GOD answered Rachel’s prayer with a very special son, one who rose to be 2IC of Egypt, a position from which he saved his people.  Joseph points us to the SON of GOD.  Yeshua aka Jesus Christ came as a humble servant (Messiach Ben Joseph) and rose to an exalted position so that HE can save everybody who comes to HIM.

 

  • Hannah vs. Peninnah,

Hannah was barren but desired a son for Elkana.  Her plan was to give her slave, Peninnah to Elkana as a 2nd wife.  Peninnah was fertile and had 10 children.

Elkana loved Hannah.

Penninah turned on Hannah with vicious taunts and teases.

Hannah cried out to GOD.

GOD answered Hannah’s prayer with a very special son, a judge and high priest in one, a figure pointing to the Promised SON, the Messiah.  Samuel saved Israel from the Spiritual doldrums/drought experienced under Eli.  Yeshua aka Jesus Christ saves us from our sin.

 

  • Israel vs. the 70 nations.

Israel was barren, the smallest of all the nations.  The nations were fertile and filled the earth.
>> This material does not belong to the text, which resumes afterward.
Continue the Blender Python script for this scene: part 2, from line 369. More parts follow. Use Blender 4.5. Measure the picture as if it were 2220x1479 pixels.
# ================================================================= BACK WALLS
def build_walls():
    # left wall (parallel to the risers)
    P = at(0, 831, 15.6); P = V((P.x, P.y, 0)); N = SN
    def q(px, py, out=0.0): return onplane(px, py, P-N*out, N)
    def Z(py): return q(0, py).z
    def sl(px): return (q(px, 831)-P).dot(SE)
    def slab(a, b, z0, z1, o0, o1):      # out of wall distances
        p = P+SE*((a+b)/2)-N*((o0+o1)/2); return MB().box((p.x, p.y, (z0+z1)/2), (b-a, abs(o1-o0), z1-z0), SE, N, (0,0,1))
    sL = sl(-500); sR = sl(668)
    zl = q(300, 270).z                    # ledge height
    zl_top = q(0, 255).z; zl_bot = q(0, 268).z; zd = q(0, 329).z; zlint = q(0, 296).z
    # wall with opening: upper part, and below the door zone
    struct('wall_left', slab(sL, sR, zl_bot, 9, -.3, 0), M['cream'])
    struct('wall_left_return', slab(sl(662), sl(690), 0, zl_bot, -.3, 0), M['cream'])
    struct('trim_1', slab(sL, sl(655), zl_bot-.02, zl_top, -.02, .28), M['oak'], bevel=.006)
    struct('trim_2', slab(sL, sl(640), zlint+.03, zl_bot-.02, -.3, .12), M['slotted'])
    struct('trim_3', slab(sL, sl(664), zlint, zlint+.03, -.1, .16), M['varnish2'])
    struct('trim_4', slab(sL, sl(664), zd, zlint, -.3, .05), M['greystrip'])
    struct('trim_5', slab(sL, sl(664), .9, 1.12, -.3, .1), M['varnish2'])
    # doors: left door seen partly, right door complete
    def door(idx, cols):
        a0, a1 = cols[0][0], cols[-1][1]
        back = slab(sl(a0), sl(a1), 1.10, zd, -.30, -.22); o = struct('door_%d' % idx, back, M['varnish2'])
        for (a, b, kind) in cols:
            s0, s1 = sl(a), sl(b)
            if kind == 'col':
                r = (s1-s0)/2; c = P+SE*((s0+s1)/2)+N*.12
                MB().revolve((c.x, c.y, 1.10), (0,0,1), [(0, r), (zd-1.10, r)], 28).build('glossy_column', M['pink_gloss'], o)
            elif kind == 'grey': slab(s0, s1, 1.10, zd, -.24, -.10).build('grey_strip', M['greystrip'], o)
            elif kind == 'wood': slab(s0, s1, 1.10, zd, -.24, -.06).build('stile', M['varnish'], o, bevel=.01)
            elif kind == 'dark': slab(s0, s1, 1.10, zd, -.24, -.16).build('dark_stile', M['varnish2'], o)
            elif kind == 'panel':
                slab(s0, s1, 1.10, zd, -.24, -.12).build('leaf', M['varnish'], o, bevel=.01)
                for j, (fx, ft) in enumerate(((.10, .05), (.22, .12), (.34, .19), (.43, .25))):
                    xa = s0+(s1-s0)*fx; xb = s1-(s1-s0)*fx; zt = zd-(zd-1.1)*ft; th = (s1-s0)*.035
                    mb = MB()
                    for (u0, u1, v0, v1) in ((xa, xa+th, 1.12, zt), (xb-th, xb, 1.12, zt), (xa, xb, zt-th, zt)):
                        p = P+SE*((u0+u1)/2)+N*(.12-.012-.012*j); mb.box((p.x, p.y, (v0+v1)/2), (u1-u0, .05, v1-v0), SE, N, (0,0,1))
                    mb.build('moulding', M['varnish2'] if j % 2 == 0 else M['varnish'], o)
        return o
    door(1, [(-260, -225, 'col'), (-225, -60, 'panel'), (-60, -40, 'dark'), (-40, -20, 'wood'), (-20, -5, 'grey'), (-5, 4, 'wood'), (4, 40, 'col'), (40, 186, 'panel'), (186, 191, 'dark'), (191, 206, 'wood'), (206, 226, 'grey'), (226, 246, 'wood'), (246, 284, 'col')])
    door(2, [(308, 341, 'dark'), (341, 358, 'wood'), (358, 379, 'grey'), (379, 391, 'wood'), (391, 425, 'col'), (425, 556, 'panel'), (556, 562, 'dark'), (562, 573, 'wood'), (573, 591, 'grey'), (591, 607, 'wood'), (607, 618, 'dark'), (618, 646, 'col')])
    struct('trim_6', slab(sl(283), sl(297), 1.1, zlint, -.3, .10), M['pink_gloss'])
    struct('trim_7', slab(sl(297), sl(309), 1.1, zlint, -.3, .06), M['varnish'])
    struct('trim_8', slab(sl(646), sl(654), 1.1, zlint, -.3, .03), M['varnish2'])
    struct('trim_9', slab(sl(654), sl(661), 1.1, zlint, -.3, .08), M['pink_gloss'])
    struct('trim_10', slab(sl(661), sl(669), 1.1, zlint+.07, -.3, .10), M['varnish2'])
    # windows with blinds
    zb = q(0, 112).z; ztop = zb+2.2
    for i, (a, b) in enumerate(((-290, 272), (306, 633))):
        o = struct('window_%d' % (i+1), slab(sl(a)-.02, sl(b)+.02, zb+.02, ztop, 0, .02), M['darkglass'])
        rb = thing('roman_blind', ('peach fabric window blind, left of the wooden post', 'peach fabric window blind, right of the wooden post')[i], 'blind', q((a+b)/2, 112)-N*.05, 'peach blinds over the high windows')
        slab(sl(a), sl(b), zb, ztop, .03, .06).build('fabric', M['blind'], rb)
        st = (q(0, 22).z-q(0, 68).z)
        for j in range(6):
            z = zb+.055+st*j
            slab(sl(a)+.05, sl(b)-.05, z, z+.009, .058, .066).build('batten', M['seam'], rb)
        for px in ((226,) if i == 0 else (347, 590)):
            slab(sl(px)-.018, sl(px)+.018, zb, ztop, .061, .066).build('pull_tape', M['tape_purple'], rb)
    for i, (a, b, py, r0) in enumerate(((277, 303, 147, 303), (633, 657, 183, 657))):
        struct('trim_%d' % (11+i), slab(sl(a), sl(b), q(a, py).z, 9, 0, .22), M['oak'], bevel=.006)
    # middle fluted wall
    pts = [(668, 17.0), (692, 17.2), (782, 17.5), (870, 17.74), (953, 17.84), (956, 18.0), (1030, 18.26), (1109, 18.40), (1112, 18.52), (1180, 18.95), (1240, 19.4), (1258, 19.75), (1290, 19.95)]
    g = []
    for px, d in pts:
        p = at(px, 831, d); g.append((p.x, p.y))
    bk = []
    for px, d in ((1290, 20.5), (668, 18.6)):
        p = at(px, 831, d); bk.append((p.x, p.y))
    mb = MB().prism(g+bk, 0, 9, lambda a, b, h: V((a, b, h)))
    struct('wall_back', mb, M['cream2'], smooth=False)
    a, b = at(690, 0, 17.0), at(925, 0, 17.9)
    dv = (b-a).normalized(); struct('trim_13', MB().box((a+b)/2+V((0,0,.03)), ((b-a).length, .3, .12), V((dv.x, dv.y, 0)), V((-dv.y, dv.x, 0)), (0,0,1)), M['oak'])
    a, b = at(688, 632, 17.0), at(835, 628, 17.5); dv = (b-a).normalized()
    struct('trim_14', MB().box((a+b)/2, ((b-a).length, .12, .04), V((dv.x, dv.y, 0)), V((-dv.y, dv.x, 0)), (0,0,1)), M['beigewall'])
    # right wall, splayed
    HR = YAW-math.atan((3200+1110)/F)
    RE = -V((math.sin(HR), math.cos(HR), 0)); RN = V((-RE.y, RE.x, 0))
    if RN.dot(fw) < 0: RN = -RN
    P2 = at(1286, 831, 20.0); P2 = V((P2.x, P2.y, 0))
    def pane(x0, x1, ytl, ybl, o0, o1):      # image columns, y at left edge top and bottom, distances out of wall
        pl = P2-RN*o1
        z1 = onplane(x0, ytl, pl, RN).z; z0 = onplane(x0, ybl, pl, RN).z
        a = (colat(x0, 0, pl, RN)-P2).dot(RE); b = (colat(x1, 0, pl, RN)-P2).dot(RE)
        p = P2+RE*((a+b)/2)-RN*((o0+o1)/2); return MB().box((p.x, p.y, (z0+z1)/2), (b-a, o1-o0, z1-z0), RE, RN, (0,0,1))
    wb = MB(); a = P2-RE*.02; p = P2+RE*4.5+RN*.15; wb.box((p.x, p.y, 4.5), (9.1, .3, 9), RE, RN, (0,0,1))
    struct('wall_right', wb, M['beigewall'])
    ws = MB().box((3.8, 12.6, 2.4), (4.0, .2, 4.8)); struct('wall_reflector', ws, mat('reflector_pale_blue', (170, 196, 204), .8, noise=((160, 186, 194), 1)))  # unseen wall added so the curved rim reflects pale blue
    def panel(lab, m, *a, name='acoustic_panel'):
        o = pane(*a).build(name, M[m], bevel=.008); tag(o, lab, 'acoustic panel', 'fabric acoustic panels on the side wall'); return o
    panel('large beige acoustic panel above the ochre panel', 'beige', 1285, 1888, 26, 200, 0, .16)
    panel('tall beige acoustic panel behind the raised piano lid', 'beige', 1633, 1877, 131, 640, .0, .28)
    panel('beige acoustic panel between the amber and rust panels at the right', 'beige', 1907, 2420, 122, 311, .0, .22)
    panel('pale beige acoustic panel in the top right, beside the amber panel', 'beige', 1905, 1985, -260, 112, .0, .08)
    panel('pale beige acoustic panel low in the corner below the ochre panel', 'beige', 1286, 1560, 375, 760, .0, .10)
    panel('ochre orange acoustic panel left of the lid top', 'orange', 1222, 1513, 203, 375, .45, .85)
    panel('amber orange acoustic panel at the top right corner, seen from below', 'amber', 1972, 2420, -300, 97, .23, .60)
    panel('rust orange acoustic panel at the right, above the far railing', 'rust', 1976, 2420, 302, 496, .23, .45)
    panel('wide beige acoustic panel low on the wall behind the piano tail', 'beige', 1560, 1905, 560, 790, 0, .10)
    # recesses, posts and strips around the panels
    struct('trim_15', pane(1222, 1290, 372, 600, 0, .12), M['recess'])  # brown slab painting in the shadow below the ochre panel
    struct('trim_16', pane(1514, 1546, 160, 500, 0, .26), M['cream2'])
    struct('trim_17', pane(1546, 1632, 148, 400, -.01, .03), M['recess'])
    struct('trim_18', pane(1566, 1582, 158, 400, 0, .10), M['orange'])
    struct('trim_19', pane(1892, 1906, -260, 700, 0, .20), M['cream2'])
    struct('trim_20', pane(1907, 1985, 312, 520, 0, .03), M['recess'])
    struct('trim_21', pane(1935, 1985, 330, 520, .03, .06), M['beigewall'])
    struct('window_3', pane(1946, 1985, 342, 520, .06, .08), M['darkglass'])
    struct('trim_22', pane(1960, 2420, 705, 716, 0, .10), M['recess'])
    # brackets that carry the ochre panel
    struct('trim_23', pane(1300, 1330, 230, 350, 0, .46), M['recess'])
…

GOD loved and still loves Israel.

The nations turned viciously against Israel in repeated attempts to exterminate the entire nation of Israel.

Through the ages, prophets, poets and kings cried out to GOD for a Mediator.

GOD answered Israel’s prayers with a very special SON, a Saviour a Judge a High Priest and the King of kings.  Yeshua aka Jesus Christ saves HIS people from eternal damnation, HE sits on the right hand of GOD and will soon return to judge the world, HE is our High Priest in the order of Melchizedek, HE is the King of kings, HE is worthy, HE is GOD.